L’ekphrasis musicale apparaît avec L’arietta de la sonate pour piano no 32 en ut mineur, opus 111 de Beethoven. Cet « adieu à la sonate », selon la formule de Thomas Mann dans son Docteur Faustus, donne sa tonalité et son tempo au roman et suggère le processus initiatique qui s’amorce dans l’âme du narrateur.
L’ekphrasis picturale est constituée d’un ensemble de trois peintures : « La chasse nocturne », tableau de Paolo Uccello ; « Le Miracle de l'hostie profanée », prédelle en six panneaux du même Paolo Uccello ; et une icône, peinte par Eugraph Kovalevsky, intitulée « L’Agneau de Dieu et les deux saints Jean ». Je ne parlerai ici que du premier tableau de Paolo Uccello.
La première partie narrative du roman se clôt par la description de « La chasse nocturne » qui se situe exactement au milieu du livre. La particularité de cette peinture est qu’elle ouvre deux perspectives au regard de l’observateur. La première est la perspective centrale où l’on voit des piqueurs et des lévriers rabattrent, vers le milieu du point de fuite, de jeunes cerfs affolés. Sur la droite du tableau d’Uccello, on aperçoit une seconde perspective extravagante, une ligne de fuite latérale qui s’identifie au cours d’eau rectiligne d’une rivière. Cette perspective en contradiction avec le pôle central découvre une dimension déroutante qui, dans le texte, va déconcerter le lecteur, dès le début de la deuxième partie et l’irruption de l’énonciation historique sur la guerre civile espagnole. Ce déroutement est d’autant plus saisissant qu’apparaissent des dialogues déterritorialisés. Qui parle et d’où parle-t-il ? L’absence de tout déictique n’apporte aucun indice au lecteur. Ce procédé d’apparition de dialogues sans lieu, comme « omniscients », se poursuivra jusqu’à la fin de la seconde partie.

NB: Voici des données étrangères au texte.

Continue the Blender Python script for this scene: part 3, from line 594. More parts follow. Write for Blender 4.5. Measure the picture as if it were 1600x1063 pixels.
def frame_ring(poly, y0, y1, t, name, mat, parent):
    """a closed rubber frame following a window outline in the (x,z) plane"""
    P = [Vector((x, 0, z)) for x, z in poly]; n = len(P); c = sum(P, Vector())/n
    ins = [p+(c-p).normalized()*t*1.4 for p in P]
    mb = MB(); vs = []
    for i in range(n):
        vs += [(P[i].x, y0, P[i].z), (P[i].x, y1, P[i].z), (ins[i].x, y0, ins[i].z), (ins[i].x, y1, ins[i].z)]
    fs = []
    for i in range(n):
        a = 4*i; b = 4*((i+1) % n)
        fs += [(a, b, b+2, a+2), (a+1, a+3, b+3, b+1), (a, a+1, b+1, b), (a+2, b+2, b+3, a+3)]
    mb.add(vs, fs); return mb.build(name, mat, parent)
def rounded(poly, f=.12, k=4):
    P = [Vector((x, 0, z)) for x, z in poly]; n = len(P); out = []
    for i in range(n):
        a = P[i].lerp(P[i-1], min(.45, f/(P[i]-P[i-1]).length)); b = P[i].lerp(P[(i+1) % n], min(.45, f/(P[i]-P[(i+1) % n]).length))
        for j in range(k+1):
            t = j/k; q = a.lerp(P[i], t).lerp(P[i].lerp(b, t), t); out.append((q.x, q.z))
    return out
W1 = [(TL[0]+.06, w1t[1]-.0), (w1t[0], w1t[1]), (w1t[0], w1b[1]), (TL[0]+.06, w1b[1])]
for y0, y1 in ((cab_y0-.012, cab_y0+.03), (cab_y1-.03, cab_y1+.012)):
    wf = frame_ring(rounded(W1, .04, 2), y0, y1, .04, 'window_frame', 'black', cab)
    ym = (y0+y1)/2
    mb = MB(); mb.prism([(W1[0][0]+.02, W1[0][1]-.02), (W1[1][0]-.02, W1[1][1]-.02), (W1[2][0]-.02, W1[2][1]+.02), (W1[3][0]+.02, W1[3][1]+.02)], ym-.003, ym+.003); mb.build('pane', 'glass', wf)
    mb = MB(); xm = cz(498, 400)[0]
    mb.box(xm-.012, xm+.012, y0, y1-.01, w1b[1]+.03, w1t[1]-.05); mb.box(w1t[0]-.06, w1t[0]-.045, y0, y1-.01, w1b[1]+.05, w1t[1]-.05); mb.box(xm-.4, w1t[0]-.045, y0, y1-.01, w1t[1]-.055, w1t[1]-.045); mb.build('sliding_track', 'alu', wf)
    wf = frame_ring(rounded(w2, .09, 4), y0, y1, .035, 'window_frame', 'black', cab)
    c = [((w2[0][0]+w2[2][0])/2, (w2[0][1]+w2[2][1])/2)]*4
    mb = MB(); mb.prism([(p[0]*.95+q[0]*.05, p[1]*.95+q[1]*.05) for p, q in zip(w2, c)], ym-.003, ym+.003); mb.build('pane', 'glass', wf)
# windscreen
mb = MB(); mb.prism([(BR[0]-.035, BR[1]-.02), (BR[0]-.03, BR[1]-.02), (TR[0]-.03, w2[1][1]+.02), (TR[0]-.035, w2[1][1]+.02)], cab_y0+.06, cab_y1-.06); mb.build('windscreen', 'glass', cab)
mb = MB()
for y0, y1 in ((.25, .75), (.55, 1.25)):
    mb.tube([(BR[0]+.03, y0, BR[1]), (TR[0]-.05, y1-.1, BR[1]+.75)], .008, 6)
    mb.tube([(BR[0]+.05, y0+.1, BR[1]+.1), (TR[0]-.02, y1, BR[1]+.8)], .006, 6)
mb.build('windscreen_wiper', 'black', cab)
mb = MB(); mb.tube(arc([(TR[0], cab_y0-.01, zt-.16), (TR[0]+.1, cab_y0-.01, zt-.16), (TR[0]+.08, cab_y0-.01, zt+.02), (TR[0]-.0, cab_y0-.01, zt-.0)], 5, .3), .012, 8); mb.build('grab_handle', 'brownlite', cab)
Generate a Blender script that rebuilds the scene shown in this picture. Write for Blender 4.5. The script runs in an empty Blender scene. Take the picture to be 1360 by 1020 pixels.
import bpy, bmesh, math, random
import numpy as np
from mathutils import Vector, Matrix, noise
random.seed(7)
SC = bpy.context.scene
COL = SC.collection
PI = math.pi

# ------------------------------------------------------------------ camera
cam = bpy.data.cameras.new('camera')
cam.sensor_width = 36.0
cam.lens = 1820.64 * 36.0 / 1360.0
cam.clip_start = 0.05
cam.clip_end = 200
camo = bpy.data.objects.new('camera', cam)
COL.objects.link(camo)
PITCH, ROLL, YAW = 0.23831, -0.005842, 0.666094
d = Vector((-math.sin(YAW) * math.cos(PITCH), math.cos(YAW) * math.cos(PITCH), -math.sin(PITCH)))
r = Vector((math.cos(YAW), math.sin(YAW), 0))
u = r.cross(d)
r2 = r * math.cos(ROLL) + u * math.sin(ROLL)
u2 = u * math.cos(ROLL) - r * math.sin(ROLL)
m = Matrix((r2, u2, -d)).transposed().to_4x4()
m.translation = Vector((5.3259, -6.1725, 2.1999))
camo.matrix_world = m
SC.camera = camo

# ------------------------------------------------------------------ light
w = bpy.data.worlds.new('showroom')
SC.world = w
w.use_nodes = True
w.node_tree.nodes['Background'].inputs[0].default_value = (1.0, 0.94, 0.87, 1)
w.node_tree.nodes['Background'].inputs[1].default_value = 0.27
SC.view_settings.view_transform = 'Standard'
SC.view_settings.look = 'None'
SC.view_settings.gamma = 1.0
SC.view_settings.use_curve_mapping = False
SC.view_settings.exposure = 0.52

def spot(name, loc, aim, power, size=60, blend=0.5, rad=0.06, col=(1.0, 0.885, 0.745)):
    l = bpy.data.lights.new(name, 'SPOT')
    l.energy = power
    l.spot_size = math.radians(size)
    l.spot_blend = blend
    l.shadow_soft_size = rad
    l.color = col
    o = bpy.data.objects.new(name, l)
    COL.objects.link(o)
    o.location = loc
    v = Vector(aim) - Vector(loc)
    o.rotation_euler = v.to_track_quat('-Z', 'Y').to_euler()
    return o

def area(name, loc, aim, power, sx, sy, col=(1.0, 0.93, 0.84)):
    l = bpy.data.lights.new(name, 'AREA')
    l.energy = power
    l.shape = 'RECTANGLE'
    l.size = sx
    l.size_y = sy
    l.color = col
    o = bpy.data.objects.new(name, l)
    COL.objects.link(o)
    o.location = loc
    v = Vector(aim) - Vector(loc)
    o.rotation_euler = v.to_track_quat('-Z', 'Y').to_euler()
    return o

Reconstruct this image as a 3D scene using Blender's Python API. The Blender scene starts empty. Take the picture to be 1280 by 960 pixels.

Au niveau du contenu, et non plus de la structure, le lecteur pourrait être aussi décontenancé par l’avant-dernier chapitre consacré au slavophilisme d’Alexis Khomiakov. Mais, outre que l’épigraphe du roman est une phrase de Khomiakov et qu’ainsi se produit un rebouclage structurel, ce chapitre vise à montrer que, d’un point de vue métaphysique, c’est l’esprit même du slavophilisme que les soviétiques étaient venus éteindre lors de la guerre civile de 1936 en Espagne.
De même que les pièces d’un jeu d’échecs n’ont pas de signification séparément mais en fonction d’une stratégie d’ensemble, Opera Palas génère pour le lecteur un intertexte dont l’opérativité vise à provoquer sa mise en vertige afin qu’il se dépouille des « écorces » qui obstruent ses yeux.